■ **THE PROBLEM**: Copy every line that mentions the word "scene".

■ **SOURCE DATA**:
═══

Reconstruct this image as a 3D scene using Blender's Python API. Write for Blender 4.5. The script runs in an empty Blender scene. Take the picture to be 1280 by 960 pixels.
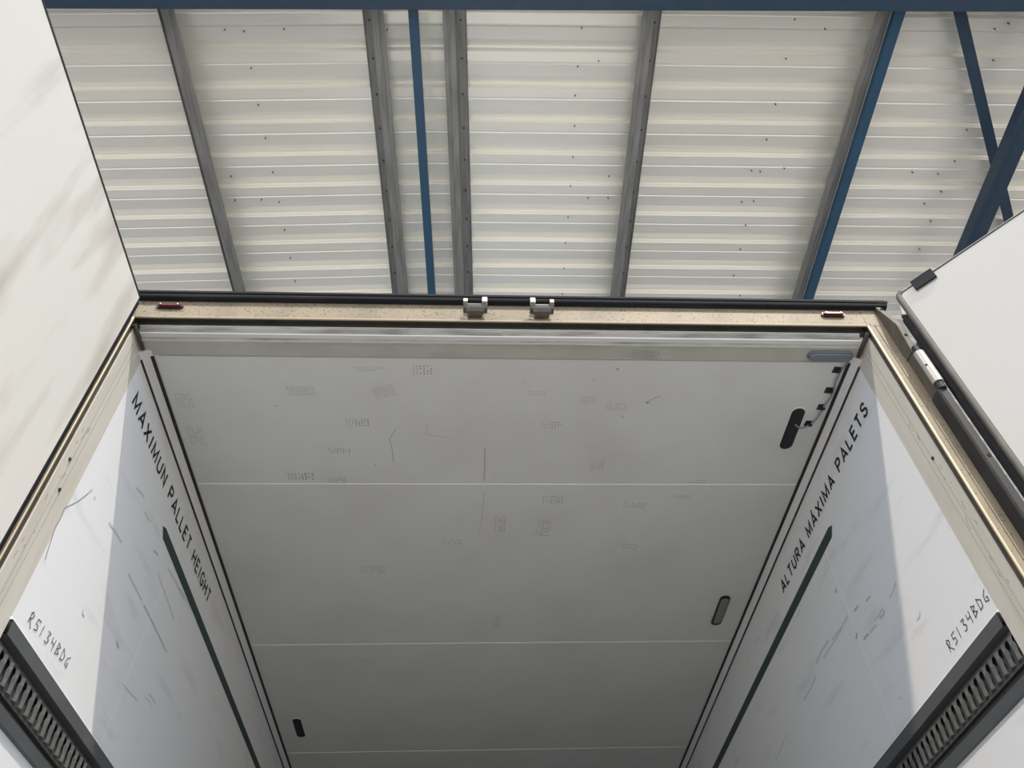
import bpy, math, random
from mathutils import Vector, Matrix

random.seed(7)
S = bpy.context.scene
COL = S.collection

# ------------------------------------------------------------------ camera
M = [[0.998616301912915, -0.04037919464596762, -0.03368979361048031],
     [-0.008278079196430171, -0.7533535187426825, 0.6575636465033907],
     [-0.05193221503644275, -0.6563748901639684, -0.752645367091067]]
cam_data = bpy.data.cameras.new('camera')
cam = bpy.data.objects.new('camera', cam_data)
COL.objects.link(cam)
R3 = Matrix(M).transposed()
cam.matrix_world = Matrix.Translation((-0.127, 0.0, 1.75)) @ R3.to_4x4()
cam_data.sensor_width = 36.0
cam_data.lens = 978.48 / 1280 * 36.0
cam_data.clip_start = 0.05
cam_data.clip_end = 500
S.camera = cam

# ------------------------------------------------------------------ light
SUN_E = math.radians(49.5)
SUN_TO = Vector((0.55, -1.0, 1.34)).normalized()       # towards the sun
w = bpy.data.worlds.new('sky')
S.world = w
w.use_nodes = True
nt = w.node_tree
nt.nodes.clear()
sky = nt.nodes.new('ShaderNodeTexSky')
sky.sky_type = 'NISHITA'
sky.sun_disc = False
sky.sun_elevation = math.asin(SUN_TO.z)
sky.sun_rotation = math.atan2(SUN_TO.x, SUN_TO.y)
sky.dust_density = 1.5
bg = nt.nodes.new('ShaderNodeBackground')
bg.inputs['Strength'].default_value = 0.36
wo = nt.nodes.new('ShaderNodeOutputWorld')
nt.links.new(sky.outputs[0], bg.inputs[0])
nt.links.new(bg.outputs[0], wo.inputs[0])


def sun(name, to, energy, angle, color):
    d = bpy.data.lights.new(name, 'SUN')
    d.energy = energy
    d.angle = math.radians(angle)
    d.color = color
    o = bpy.data.objects.new(name, d)
    o.rotation_euler = Vector(to).normalized().to_track_quat('Z', 'Y').to_euler()
    o.location = Vector(to).normalized() * 40
    COL.objects.link(o)
    return o


sun('sun', SUN_TO, 4.6, 0.8, (1.0, 0.925, 0.80))
# added second sun standing in for reflected light; its source is unseen
sun('added_bounce_sun', (-1.2, -1.0, 1.45), 2.4, 2.0, (1.0, 0.88, 0.74))

S.view_settings.view_transform = 'Standard'
S.view_settings.look = 'None'
S.view_settings.gamma = 1.0
S.view_settings.use_curve_mapping = False
S.view_settings.exposure = -0.38


# ------------------------------------------------------------------ materials
def mat(name, col, rough=0.5, metal=0.0, dirt=None, dirt_col=None, scale=8.0,
        stretch=(1, 1, 1), rot=(0, 0, 0), lo=0.5, hi=0.75, bump=0.0, bscale=60.0,
        speck=None, speck_scale=90.0, speck_lo=0.68, spec=0.5, emis=None, wide=None):
    m = bpy.data.materials.new(name)
    m.use_nodes = True
    t = m.node_tree
    b = t.nodes['Principled BSDF']
    b.inputs['Base Color'].default_value = (*col, 1)
    b.inputs['Roughness'].default_value = rough
    b.inputs['Metallic'].default_value = metal
    b.inputs['Specular IOR Level'].default_value = spec
    src = None
    tc = t.nodes.new('ShaderNodeTexCoord')

    def noise(sc, st, rt, lo_, hi_, detail=5):
        mp = t.nodes.new('ShaderNodeMapping')
        mp.inputs['Scale'].default_value = st
        mp.inputs['Rotation'].default_value = rt
        n = t.nodes.new('ShaderNodeTexNoise')
        n.inputs['Scale'].default_value = sc
        n.inputs['Detail'].default_value = detail
        r = t.nodes.new('ShaderNodeMapRange')
        r.inputs['From Min'].default_value = lo_
        r.inputs['From Max'].default_value = hi_
        t.links.new(tc.outputs['Object'], mp.inputs[0])
        t.links.new(mp.outputs[0], n.inputs['Vector'])
        t.links.new(n.outputs['Fac'], r.inputs['Value'])
        return r.outputs[0]

    def mix(fac_out, amount, a, bcol):
        mu = t.nodes.new('ShaderNodeMath')
        mu.operation = 'MULTIPLY'
        mu.use_clamp = True
        mu.inputs[1].default_value = amount
        t.links.new(fac_out, mu.inputs[0])
        mx = t.nodes.new('ShaderNodeMix')
        mx.data_type = 'RGBA'
        if a is None:
            mx.inputs['A'].default_value = (*col, 1)
        else:
            t.links.new(a, mx.inputs['A'])
        mx.inputs['B'].default_value = (*bcol, 1)
        t.links.new(mu.outputs[0], mx.inputs['Factor'])
        return mx.outputs['Result']
    if dirt:
        src = mix(noise(scale, stretch, rot, lo, hi), dirt, src, dirt_col)
    if wide:
        src = mix(noise(wide[1], (1, 1, 1), (0, 0, 0), 0.4, 0.7, 3), wide[0], src, wide[2])
    if speck:
        src = mix(noise(speck_scale, (1, 1, 1), (0, 0, 0), speck_lo, speck_lo + 0.05, 2), 1.0, src, speck)
    if src is not None:
        t.links.new(src, b.inputs['Base Color'])
    if bump:
        n = t.nodes.new('ShaderNodeTexNoise')
        n.inputs['Scale'].default_value = bscale
        bp = t.nodes.new('ShaderNodeBump')
        bp.inputs['Strength'].default_value = bump
        bp.inputs['Distance'].default_value = 0.003
        t.links.new(tc.outputs['Object'], n.inputs['Vector'])
        t.links.new(n.outputs['Fac'], bp.inputs['Height'])
        t.links.new(bp.outputs[0], b.inputs['Normal'])
    return m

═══

■ **CORRECT OUTPUT**:
Reconstruct this image as a 3D scene using Blender's Python API. Write for Blender 4.5. The script runs in an empty Blender scene. Take the picture to be 1280 by 960 pixels.
S = bpy.context.scene